Farm Bill Process

August 1, 2007

August 1, 2007

Hello everybody out their in farm country. I'm speaking to you today by phone from Sioux City, Iowa.

I want to report to you this week that ADM -my radio sponsor for the last 3 years -will not be sponsoring in the future. I want to thank ADM -- a great ag company -- for supporting our industry. I am in the process of working to get a new sponsor. If you like the John Block Commentary, send me an e-mail..

Now for today' s commentary.

It will be the Senate Ag Committee's turn next to try to put together a farm bill that can pass the full Senate. The House bill and Senate bill must then be reconciled into one bill acceptable to both Houses. Then the question is -- will President Bush sign it? It is a long road.

Senator Tom Harkin of Iowa Chairing the Senate Ag Committee plans to begin work on the Senate bill in September. I was at a recent luncheon where he spoke. He gave us some indication where his priorities lie. He will definitely put more emphasis on conservation, asking for $6 B of new money. I have no idea where he will get it. Chairman Peterson added $4 billion for nutrition to the House bill by increasing taxes on select foreign corporations, creating a fire storm of Republican accllsations that he was "poisoning the bill."

Senator Harkin also wants $4 B for an energy section in his bill. He stressed that we look to the future -- not the past. "We are on the threshold of a golden age in agriculture."

The process of passing a farm bill is fascinating. To get the votes for the House bill, the Democrat leadership had to get support from the nutrition community. That's where 65% of the money goes. And they did get support. Food Stamps and school lunch will get $4 B of new money. Country of origin labeling is mandated. The Congressional Black Caucus got 100 million dollars of new money. You see -those votes are not free. They had to be bought and paid for. Then -- to get the money they taxed some foreign companies. Republicans objected. Democrats said they were just closing a loophole.
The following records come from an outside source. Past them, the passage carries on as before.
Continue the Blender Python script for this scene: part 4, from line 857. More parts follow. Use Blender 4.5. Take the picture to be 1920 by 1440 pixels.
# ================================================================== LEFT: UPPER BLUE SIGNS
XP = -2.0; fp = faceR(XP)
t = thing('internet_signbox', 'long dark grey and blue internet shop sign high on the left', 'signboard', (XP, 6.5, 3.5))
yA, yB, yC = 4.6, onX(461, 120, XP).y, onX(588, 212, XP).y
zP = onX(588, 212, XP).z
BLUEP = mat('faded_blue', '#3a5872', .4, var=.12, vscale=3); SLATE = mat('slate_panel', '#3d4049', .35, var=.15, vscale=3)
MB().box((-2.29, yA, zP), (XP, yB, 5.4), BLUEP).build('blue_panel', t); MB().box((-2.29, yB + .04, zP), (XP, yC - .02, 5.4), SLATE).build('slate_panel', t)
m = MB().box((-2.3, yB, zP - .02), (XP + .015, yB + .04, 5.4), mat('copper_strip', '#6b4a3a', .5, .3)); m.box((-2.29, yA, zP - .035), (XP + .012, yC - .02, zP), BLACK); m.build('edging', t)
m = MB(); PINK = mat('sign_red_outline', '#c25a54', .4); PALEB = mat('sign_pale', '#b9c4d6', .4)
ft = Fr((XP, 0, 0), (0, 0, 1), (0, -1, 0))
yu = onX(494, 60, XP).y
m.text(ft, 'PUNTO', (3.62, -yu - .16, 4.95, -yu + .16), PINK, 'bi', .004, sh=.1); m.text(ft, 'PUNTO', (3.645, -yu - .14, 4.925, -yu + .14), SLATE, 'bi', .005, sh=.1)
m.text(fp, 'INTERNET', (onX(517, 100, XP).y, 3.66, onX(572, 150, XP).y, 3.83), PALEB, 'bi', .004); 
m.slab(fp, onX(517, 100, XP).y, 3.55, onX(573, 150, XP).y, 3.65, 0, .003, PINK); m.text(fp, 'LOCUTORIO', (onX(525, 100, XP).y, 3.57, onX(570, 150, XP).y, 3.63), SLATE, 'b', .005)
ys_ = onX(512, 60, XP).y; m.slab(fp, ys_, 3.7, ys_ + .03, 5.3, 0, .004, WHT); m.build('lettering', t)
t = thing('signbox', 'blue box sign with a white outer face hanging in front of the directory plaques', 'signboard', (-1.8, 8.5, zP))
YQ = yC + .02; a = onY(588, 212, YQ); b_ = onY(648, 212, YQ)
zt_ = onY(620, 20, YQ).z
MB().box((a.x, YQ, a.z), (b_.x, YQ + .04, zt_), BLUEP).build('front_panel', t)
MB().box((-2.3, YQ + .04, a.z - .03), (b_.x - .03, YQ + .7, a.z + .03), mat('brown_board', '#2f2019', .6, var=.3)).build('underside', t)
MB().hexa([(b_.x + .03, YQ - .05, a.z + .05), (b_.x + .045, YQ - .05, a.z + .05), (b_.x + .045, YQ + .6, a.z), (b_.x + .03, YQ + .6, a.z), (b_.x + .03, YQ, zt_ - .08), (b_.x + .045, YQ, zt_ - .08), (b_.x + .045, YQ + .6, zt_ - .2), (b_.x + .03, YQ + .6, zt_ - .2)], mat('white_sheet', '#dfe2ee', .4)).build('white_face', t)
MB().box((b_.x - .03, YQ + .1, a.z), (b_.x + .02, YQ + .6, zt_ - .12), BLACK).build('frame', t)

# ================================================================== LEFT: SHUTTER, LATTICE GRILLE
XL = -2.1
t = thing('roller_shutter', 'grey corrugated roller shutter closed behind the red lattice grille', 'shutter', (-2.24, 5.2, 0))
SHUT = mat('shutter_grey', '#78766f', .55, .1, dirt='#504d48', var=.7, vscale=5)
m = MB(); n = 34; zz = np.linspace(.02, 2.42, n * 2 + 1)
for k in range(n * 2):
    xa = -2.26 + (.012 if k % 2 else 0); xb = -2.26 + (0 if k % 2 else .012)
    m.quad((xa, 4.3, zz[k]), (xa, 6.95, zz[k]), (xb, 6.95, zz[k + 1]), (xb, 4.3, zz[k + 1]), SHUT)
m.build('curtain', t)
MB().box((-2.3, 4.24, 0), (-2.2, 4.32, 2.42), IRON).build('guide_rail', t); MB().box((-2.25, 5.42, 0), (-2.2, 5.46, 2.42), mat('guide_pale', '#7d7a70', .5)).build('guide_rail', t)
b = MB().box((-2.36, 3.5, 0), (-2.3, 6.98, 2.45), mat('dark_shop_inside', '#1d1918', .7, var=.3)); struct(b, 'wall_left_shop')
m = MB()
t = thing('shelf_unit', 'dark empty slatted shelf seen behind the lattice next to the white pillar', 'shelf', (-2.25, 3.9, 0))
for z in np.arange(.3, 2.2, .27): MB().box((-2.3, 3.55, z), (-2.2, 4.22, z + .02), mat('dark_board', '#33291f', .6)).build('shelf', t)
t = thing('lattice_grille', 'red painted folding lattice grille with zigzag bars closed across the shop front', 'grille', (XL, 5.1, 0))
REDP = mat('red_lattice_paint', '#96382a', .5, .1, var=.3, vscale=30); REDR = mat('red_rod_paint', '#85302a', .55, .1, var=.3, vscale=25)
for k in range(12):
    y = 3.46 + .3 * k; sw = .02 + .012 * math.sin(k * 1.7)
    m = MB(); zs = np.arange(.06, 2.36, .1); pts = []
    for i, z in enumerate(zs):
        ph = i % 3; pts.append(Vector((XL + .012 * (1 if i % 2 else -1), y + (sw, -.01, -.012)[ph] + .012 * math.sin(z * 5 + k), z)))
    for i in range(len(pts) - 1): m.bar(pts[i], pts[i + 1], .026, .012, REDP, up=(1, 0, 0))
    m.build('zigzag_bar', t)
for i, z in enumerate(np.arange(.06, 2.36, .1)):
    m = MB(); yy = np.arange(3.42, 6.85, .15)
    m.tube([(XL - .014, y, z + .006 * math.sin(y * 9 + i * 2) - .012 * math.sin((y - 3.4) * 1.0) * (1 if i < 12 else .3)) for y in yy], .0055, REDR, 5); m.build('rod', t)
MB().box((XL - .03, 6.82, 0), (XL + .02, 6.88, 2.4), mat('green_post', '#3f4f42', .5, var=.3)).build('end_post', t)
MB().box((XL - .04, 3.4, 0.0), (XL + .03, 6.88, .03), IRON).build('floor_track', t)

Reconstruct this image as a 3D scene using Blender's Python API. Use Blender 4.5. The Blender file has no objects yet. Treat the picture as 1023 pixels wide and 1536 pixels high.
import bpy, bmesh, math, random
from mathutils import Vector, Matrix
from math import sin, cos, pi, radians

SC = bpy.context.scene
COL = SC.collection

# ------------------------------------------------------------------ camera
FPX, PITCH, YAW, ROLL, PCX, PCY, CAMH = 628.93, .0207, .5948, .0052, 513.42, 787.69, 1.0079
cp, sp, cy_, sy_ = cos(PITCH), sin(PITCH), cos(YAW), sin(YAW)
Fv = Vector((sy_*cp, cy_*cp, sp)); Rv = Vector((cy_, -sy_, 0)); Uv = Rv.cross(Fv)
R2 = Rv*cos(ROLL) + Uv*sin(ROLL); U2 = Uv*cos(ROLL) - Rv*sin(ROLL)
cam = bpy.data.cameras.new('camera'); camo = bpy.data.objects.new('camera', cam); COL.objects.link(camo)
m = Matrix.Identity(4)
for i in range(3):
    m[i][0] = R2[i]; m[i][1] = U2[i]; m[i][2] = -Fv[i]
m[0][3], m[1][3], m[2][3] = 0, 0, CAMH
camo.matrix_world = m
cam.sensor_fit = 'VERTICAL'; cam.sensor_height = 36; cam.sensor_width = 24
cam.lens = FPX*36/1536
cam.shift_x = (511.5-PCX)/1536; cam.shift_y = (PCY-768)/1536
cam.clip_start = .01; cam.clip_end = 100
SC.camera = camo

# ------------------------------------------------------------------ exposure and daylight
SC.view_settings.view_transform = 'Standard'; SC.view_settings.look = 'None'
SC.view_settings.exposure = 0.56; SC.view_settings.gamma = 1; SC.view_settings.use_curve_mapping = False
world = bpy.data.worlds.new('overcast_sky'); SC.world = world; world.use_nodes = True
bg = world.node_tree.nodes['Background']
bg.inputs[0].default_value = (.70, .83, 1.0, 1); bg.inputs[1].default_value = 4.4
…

Step back and look at where we are today. It is very important to note that the ag interests are solid behind Chairman Peterson' s bill. Even Farm Bureau and the Farmers Union have joined hands in support. I don't ever remember that kind of an alliance. Congressman Kind offered a major program reform amendment. It was dealt a stunning defeat. It is clear there is not a lot of appetite for big change.